Iron Mining
In the mid-19th century the Lehigh Valley became one of Pennsylvania's leading producers of cast iron and iron products. Most of the farmers in Lower Macungie took advantage of the need for iron ore. On the neat, hundred-acre farms that had been the sustenance of the population for so long, ore pits began to appear, and washeries were built to clean the limonite ore of its clay.
Ore was hauled from the mines to furnaces in Macungie, Alburtis and Emmaus, and to loading wharves along Indian Creek Road from which it was transported on the East Pennsylvania Railroad. This railroad line is now operated by Norfolk Southern.

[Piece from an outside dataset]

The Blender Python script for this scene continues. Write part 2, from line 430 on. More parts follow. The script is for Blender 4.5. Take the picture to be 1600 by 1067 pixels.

Small densely wooded areas often mark the site of a former iron mine. Some mine holes and several limestone quarries are filled with water. Large surface clay deposits are common throughout the area; these were the settling ponds of the numerous washeries.
Lock Ridge Iron Company
The Lock Ridge Iron Company, now within the borough of Alburtis, was originally in Lower Macungie Township. Construction of one furnace began in 1867; a second was built in 1868. Merchant pig iron was produced here by one of the Lehigh Valley's dominant pig-iron producers, the Thomas Iron Company, until late 1921. Lehigh County maintains the remains of the furnace as one of its industrial heritage sites.
Rock Crushers
Rock crushers were erected at the massive slag dumps and much of the crushed slag was used as sub-base for the Northeast Extension of the Pennsylvania Turnpike in the mid-1950s. Slag from the Macungie Furnace, which had been stored west of Brookside Road at Indian Creek Road, was used for the macadam base Brookside Road when the state widened the road.